*GIVEN PROBLEM*: The data follows this line. Copy verbatim the line with "wa = me.attributes.new('wood', 'FLOAT', 'POINT');" and each line after it to the end.

━━━━━ SOURCE MATERIAL ━━━━━

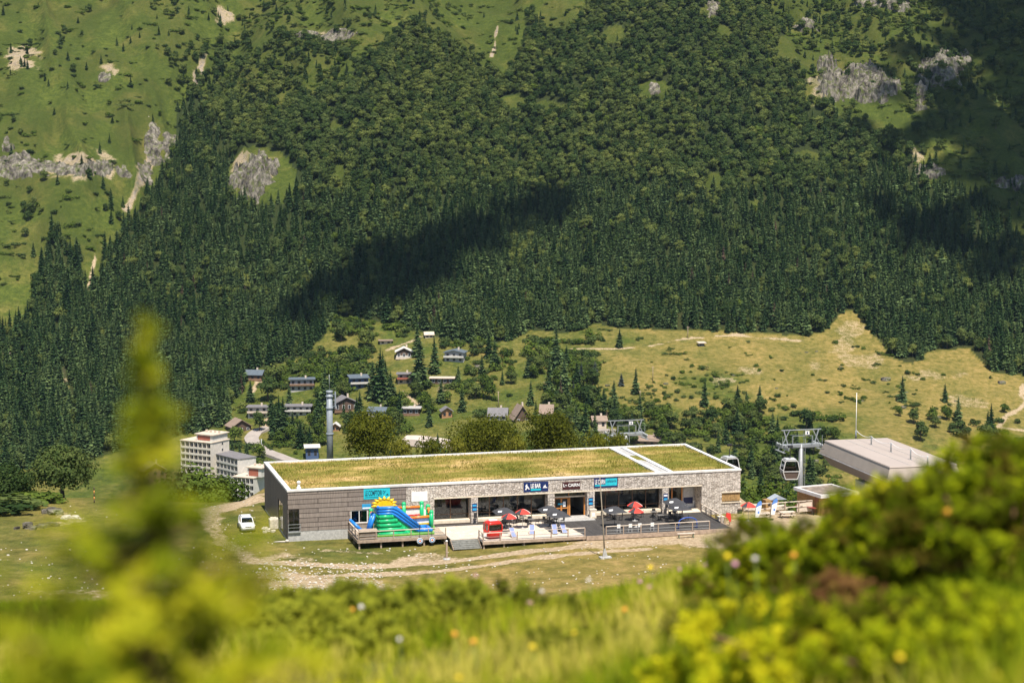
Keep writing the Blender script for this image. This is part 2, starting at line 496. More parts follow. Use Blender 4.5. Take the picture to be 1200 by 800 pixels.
def build_terrain():
    aa = np.concatenate([np.linspace(-0.62, -0.30, 60)[:-1], np.linspace(-0.30, 0.30, 560), np.linspace(0.30, 0.62, 60)[1:]])
    ys = np.concatenate([np.arange(-60, -1, 3.0), np.arange(-1, 18, 0.16), np.arange(18, 30, 0.6), np.arange(30, 184, 4.0), np.arange(184, 272, 0.42),
                         np.arange(272, 330, 2.5), np.arange(330, 760, 12.0), np.arange(760, 1420, 2.6), np.arange(1420, 1850, 12)])
    A, Yg = np.meshgrid(aa, ys)
    X = A * (Yg + 90)
    Z = zt(X, Yg)
    px, py, fo, dry, dirt, rock = terrain_masks(X, Yg, Z)
    Z = Z - np.where((Yg > 180) & (Yg < 275), 0.05 * dirt, 0)
    h, w_ = X.shape
    V = np.stack([X, Yg, Z], -1).reshape(-1, 3)
    i = np.arange(h * w_).reshape(h, w_)
    F = np.stack([i[:-1, :-1], i[:-1, 1:], i[1:, 1:], i[1:, :-1]], -1).reshape(-1, 4)
    t = NT('meadow ground')
    pos = t.n('ShaderNodeNewGeometry').outputs['Position']
    at = t.n('ShaderNodeAttribute', attribute_name='cover')
    sp = t.n('ShaderNodeSeparateColor'); t.l(at.outputs['Color'], sp.inputs[0])
    s_dry, s_dirt, s_rock = sp.outputs
    nb = t.noise(0.045, pos, 6, 0.65); nm = t.noise(0.35, pos, 5, 0.7); nf = t.noise(2.2, pos, 4, 0.7)
    lush = t.ramp(nm, (0.3, (0.036, 0.054, 0.010)), (0.5, (0.070, 0.094, 0.016)), (0.7, (0.118, 0.136, 0.024)))
    hay = t.ramp(nm, (0.28, (0.095, 0.092, 0.020)), (0.47, (0.215, 0.170, 0.046)), (0.7, (0.350, 0.245, 0.090)))
    fd = t.math('ADD', s_dry, t.math('MULTIPLY_ADD', nb, 2.1, -1.05), clamp=True)
    c = t.mix(fd, lush, hay)
    fl = t.ramp(nf, (0.3, 0.62), (0.7, 1.2))
    c = t.mix(0.75, c, fl, 'MULTIPLY')
    soil = t.ramp(nf, (0.3, (0.25, 0.180, 0.105)), (0.55, (0.42, 0.32, 0.205)), (0.75, (0.60, 0.50, 0.37)))
    fdirt = t.ramp(t.math('ADD', s_dirt, t.math('ADD', t.math('MULTIPLY_ADD', nf, 0.9, -0.45), t.math('MULTIPLY_ADD', nm, 0.9, -0.45))), (0.34, 0.0), (0.66, 1.0))
    c = t.mix(fdirt, c, soil)
    vo = t.n('ShaderNodeTexVoronoi'); vo.inputs['Scale'].default_value = 0.35; t.l(pos, vo.inputs['Vector'])
    stone = t.ramp(t.noise(0.25, pos, 6, 0.75), (0.35, (0.10, 0.085, 0.075)), (0.6, (0.27, 0.24, 0.21)), (0.75, (0.40, 0.35, 0.30)))
    frk = t.ramp(t.math('ADD', s_rock, t.math('MULTIPLY_ADD', nm, 1.0, -0.5)), (0.55, 0.0), (0.8, 1.0))
    c = t.mix(frk, c, stone)
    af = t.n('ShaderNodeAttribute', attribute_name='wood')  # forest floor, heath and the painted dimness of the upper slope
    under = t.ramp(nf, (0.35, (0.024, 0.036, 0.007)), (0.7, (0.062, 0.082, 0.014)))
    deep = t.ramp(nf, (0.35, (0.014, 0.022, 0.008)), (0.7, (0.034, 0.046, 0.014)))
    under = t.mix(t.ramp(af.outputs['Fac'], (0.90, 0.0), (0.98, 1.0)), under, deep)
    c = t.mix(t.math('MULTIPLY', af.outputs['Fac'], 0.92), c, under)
    hgt = t.math('ADD', t.math('MULTIPLY', nf, 0.5), t.math('MULTIPLY', nm, 1.2))
    t.bsdf(c, 0.95, 0, hgt, 0.9, 0.6, 0.1)
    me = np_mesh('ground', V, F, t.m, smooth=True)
    ca = me.attributes.new('cover', 'FLOAT_COLOR', 'POINT')
    ca.data.foreach_set('color', np.stack([dry, dirt, rock, np.ones_like(dry)], -1).astype(np.float32).ravel())
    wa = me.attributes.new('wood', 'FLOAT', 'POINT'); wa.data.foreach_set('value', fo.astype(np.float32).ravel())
    return tag(link('ground', me), kind='structure')
build_terrain()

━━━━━

*ANSWER FOR THIS EXERCISE*:
    wa = me.attributes.new('wood', 'FLOAT', 'POINT'); wa.data.foreach_set('value', fo.astype(np.float32).ravel())
    return tag(link('ground', me), kind='structure')
build_terrain()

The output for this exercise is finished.